RAW DATA:

• • • • •

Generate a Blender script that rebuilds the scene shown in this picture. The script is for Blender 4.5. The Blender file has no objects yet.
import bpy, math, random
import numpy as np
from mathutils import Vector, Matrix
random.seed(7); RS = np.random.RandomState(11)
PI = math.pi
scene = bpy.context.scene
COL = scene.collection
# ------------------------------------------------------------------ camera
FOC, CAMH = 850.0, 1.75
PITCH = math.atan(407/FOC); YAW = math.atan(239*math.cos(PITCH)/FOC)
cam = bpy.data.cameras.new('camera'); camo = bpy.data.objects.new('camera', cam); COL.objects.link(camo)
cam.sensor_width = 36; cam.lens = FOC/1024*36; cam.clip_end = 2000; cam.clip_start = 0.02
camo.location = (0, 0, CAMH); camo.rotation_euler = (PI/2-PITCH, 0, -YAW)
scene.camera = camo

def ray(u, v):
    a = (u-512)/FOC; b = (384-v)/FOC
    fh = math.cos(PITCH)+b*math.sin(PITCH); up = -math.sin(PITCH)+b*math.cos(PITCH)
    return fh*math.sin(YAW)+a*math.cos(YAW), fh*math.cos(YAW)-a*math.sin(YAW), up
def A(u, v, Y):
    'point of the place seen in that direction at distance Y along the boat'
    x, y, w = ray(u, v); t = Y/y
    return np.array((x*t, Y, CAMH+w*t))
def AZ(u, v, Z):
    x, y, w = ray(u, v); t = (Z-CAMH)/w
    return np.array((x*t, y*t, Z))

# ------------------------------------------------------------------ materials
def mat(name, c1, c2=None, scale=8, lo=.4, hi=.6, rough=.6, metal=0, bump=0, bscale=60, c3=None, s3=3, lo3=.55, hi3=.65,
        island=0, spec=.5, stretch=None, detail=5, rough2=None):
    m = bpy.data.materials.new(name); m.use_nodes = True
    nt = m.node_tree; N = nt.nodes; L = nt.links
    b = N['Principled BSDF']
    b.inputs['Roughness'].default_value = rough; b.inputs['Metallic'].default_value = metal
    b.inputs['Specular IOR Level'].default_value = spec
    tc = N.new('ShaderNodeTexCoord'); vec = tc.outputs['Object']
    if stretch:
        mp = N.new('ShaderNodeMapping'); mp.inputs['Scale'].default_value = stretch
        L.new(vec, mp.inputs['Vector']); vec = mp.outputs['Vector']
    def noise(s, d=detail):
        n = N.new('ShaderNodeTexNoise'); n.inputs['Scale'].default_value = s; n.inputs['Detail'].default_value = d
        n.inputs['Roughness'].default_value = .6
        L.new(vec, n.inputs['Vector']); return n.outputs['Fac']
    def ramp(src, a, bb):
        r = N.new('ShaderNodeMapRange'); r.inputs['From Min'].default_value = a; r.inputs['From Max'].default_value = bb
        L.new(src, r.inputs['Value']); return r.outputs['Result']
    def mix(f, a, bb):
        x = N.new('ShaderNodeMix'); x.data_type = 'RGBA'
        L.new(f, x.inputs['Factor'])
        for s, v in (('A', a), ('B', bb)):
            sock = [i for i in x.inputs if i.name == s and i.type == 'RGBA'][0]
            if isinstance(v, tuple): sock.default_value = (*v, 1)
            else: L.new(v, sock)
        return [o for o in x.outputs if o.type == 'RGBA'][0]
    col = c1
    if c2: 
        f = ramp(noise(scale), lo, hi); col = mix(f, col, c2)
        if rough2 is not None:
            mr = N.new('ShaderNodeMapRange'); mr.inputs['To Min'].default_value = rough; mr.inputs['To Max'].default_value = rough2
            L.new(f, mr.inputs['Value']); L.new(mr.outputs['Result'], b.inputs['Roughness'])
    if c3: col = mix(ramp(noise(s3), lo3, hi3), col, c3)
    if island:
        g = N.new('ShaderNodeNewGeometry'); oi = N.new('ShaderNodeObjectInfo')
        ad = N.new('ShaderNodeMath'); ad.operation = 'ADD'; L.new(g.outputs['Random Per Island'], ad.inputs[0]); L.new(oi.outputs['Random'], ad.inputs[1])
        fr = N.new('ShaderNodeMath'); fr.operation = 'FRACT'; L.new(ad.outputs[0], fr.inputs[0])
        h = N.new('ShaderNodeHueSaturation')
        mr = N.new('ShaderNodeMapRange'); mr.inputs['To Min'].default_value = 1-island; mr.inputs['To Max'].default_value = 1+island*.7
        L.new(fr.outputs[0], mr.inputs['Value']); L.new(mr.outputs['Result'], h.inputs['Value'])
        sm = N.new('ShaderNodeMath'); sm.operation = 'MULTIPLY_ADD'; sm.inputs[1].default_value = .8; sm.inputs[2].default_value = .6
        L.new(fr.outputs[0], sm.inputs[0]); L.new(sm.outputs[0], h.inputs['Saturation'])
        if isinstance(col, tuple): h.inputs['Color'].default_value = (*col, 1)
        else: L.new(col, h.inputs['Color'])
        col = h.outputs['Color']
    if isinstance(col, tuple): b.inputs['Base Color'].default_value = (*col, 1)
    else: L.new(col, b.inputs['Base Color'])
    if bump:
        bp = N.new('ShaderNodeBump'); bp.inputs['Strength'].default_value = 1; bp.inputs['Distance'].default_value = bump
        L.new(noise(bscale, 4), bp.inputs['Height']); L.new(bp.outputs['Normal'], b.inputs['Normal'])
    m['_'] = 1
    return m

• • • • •

EXERCISE: Identify and copy all lines with the word "objects".

CORRECT OUTPUT:
Generate a Blender script that rebuilds the scene shown in this picture. The script is for Blender 4.5. The Blender file has no objects yet.
cam = bpy.data.cameras.new('camera'); camo = bpy.data.objects.new('camera', cam); COL.objects.link(camo)